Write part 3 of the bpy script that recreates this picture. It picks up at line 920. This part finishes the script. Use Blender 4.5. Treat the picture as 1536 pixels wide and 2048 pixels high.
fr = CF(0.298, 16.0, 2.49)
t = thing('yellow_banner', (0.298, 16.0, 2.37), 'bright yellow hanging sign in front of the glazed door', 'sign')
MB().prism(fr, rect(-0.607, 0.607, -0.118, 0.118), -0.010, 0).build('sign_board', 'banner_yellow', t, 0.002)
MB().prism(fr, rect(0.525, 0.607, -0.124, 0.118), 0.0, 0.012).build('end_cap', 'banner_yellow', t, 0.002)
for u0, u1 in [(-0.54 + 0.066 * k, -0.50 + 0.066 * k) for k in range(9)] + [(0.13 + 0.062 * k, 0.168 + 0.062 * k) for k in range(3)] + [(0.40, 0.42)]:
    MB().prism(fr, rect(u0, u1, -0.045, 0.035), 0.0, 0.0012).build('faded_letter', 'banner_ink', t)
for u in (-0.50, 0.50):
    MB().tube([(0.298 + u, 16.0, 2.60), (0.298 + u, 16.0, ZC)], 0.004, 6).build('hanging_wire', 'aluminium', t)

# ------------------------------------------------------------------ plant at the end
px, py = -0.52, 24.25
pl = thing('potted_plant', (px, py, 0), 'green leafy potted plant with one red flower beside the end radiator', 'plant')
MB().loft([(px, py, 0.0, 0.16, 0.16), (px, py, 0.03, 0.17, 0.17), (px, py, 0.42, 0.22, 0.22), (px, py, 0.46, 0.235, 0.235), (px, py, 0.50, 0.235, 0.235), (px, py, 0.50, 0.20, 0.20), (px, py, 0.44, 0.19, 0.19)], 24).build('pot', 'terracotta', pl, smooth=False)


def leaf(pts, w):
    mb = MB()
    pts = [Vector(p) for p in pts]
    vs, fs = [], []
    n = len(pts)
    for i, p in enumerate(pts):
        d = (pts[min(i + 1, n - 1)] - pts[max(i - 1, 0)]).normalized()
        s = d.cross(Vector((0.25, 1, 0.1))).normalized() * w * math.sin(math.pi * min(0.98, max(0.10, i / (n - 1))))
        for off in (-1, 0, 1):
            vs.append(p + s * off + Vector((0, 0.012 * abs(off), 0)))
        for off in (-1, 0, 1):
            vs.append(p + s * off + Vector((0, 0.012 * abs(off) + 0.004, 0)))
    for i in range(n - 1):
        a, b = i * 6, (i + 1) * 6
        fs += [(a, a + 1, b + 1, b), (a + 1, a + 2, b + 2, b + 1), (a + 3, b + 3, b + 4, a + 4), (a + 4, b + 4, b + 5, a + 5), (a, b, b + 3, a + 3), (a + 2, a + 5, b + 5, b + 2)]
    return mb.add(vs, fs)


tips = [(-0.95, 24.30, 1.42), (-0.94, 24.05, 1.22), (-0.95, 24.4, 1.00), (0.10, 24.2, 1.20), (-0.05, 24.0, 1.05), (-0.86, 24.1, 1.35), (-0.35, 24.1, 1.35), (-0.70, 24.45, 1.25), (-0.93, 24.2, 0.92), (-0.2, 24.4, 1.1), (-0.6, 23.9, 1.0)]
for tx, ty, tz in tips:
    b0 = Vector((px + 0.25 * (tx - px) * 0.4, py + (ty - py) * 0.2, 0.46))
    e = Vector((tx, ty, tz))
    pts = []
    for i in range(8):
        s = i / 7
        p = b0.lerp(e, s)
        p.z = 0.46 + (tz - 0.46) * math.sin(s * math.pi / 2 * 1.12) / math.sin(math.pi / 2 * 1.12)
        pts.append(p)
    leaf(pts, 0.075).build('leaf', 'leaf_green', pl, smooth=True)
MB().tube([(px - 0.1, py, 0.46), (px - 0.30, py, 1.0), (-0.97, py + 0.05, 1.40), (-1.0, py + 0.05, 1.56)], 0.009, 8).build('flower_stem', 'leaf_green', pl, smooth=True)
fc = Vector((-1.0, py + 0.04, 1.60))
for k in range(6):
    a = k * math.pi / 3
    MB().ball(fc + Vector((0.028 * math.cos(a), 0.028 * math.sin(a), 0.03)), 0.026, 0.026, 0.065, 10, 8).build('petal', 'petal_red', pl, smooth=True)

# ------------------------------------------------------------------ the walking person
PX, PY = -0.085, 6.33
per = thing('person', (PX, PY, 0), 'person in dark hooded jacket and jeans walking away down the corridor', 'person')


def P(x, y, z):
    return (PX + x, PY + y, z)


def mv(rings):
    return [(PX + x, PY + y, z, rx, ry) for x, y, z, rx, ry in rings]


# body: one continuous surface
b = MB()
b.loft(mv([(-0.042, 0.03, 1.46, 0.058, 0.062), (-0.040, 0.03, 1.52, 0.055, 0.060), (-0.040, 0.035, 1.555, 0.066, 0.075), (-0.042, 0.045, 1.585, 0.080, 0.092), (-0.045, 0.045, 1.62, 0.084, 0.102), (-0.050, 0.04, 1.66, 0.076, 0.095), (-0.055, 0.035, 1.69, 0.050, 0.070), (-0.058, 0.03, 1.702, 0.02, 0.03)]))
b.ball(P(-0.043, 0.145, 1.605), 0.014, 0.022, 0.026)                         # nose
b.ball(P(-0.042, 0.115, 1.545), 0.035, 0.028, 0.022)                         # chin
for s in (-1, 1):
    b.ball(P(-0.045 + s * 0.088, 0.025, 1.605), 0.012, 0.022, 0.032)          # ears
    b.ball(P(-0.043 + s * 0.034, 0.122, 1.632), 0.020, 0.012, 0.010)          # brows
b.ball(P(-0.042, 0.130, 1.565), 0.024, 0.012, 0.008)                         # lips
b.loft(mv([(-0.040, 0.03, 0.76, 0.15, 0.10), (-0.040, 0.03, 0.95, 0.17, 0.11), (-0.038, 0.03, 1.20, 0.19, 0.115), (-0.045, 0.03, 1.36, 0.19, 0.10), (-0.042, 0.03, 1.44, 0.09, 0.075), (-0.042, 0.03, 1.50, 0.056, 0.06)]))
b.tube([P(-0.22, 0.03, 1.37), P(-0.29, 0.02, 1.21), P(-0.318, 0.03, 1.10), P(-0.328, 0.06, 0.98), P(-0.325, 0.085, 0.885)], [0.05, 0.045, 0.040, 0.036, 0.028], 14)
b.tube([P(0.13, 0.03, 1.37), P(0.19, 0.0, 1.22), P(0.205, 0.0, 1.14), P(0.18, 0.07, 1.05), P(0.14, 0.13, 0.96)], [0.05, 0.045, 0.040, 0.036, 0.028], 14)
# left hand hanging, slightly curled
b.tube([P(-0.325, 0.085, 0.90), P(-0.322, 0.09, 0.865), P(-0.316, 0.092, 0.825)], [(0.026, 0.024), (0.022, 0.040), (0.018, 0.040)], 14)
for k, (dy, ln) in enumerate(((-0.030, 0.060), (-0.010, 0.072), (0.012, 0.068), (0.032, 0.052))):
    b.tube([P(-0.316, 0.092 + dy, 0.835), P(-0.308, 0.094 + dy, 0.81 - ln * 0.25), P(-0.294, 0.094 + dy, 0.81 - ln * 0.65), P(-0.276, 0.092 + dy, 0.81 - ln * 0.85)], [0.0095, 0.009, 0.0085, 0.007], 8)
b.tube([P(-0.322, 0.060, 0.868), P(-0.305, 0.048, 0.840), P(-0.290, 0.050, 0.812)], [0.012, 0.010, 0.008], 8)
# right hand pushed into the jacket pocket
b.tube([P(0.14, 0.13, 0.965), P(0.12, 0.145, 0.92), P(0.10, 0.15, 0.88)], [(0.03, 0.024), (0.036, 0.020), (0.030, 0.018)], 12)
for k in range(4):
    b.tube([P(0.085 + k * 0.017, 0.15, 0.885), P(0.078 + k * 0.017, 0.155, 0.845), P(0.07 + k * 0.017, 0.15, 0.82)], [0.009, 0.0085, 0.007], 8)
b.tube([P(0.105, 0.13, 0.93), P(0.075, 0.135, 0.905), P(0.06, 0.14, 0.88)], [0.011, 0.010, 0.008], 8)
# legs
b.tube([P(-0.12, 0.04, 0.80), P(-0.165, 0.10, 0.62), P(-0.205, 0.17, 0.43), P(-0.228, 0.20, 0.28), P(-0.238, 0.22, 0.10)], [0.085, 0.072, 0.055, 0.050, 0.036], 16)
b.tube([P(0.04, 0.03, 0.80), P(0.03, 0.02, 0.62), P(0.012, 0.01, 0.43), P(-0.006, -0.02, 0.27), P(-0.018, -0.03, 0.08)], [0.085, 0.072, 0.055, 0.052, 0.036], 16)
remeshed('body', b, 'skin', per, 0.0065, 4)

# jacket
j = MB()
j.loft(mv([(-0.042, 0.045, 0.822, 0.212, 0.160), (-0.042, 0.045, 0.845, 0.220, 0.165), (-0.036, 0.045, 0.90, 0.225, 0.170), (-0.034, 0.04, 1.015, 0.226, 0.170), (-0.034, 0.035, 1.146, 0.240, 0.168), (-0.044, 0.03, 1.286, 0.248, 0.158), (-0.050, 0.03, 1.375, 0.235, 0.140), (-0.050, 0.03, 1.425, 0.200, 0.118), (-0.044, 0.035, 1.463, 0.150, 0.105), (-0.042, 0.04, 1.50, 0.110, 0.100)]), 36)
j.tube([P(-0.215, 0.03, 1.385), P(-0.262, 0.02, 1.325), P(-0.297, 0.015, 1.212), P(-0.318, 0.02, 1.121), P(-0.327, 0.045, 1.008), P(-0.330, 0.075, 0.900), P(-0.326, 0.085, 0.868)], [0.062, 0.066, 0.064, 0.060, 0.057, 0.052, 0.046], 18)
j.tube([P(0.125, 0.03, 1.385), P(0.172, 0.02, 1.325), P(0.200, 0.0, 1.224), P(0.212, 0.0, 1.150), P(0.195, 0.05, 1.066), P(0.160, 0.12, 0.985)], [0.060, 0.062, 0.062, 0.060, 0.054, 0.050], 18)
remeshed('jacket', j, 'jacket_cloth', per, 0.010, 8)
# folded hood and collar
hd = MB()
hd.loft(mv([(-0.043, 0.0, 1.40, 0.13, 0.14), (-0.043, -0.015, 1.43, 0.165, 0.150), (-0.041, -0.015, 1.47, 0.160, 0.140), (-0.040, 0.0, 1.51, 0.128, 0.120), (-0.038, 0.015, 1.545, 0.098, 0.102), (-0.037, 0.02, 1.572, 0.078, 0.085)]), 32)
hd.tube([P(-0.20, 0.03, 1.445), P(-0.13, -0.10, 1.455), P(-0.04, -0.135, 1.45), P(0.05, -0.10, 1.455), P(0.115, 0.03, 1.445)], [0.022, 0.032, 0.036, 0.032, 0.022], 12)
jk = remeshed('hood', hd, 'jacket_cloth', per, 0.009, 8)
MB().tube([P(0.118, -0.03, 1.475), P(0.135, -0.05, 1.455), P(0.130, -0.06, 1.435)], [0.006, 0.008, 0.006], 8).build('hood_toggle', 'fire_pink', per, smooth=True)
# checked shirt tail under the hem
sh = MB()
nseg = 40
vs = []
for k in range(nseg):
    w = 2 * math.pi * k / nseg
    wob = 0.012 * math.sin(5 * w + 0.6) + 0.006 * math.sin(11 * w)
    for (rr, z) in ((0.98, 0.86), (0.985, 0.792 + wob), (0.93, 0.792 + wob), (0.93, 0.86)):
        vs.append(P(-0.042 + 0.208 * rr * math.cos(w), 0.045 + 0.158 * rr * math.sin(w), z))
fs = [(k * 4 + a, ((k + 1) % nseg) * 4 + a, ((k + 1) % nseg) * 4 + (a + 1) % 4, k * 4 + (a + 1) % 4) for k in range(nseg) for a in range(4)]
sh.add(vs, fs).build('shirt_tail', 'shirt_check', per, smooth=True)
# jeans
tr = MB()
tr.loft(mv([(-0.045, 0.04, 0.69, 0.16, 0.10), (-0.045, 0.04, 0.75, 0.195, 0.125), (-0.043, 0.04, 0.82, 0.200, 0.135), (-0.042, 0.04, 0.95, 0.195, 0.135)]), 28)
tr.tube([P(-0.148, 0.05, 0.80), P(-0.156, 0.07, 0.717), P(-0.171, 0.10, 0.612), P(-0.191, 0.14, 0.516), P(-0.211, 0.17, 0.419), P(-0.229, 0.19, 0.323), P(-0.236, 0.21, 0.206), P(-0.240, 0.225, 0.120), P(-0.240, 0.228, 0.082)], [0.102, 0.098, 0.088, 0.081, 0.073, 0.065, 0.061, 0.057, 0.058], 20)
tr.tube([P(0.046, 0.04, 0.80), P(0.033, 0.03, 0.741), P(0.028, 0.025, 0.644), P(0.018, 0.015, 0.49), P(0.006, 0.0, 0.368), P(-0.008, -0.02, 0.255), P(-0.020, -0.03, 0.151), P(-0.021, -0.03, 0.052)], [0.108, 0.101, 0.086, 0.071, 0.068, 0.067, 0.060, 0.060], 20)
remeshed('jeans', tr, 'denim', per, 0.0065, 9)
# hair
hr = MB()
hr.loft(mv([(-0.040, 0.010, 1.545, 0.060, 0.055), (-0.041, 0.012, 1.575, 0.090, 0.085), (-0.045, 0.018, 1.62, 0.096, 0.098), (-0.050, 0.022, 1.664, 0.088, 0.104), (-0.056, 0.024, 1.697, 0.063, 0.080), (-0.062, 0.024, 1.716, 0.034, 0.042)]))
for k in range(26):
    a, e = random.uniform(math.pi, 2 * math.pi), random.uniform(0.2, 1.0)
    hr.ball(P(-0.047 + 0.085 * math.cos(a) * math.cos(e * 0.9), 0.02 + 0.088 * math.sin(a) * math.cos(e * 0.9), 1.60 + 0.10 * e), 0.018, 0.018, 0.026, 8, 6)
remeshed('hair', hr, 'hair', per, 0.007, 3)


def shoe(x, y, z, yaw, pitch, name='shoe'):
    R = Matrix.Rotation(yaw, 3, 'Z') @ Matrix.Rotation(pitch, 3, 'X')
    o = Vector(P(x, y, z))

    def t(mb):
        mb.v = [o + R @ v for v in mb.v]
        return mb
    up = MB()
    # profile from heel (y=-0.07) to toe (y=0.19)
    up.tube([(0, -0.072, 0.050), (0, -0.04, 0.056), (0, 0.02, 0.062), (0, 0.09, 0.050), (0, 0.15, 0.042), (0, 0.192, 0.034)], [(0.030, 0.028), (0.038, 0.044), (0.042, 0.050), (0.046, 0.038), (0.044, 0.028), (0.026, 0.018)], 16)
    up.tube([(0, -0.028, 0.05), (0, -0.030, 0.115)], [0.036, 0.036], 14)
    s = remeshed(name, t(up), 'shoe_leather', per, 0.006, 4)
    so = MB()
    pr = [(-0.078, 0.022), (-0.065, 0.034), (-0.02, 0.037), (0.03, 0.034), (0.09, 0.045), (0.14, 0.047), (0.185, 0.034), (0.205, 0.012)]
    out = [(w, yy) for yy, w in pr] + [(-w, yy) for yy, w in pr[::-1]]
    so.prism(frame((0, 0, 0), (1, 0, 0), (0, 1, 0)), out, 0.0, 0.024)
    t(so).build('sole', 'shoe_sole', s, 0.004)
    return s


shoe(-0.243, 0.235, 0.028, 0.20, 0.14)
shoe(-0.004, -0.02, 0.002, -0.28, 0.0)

════════════════

■ To be done
Print only the lines that run from the start of the listing to the line bearing "24).build('pot', 'terracotta', pl, smooth=False)"; please keep the first line and that last one, exactly as they appear.

■ The answer
Write part 3 of the bpy script that recreates this picture. It picks up at line 920. This part finishes the script. Use Blender 4.5. Treat the picture as 1536 pixels wide and 2048 pixels high.
fr = CF(0.298, 16.0, 2.49)
t = thing('yellow_banner', (0.298, 16.0, 2.37), 'bright yellow hanging sign in front of the glazed door', 'sign')
MB().prism(fr, rect(-0.607, 0.607, -0.118, 0.118), -0.010, 0).build('sign_board', 'banner_yellow', t, 0.002)
MB().prism(fr, rect(0.525, 0.607, -0.124, 0.118), 0.0, 0.012).build('end_cap', 'banner_yellow', t, 0.002)
for u0, u1 in [(-0.54 + 0.066 * k, -0.50 + 0.066 * k) for k in range(9)] + [(0.13 + 0.062 * k, 0.168 + 0.062 * k) for k in range(3)] + [(0.40, 0.42)]:
    MB().prism(fr, rect(u0, u1, -0.045, 0.035), 0.0, 0.0012).build('faded_letter', 'banner_ink', t)
for u in (-0.50, 0.50):
    MB().tube([(0.298 + u, 16.0, 2.60), (0.298 + u, 16.0, ZC)], 0.004, 6).build('hanging_wire', 'aluminium', t)

# ------------------------------------------------------------------ plant at the end
px, py = -0.52, 24.25
pl = thing('potted_plant', (px, py, 0), 'green leafy potted plant with one red flower beside the end radiator', 'plant')
MB().loft([(px, py, 0.0, 0.16, 0.16), (px, py, 0.03, 0.17, 0.17), (px, py, 0.42, 0.22, 0.22), (px, py, 0.46, 0.235, 0.235), (px, py, 0.50, 0.235, 0.235), (px, py, 0.50, 0.20, 0.20), (px, py, 0.44, 0.19, 0.19)], 24).build('pot', 'terracotta', pl, smooth=False)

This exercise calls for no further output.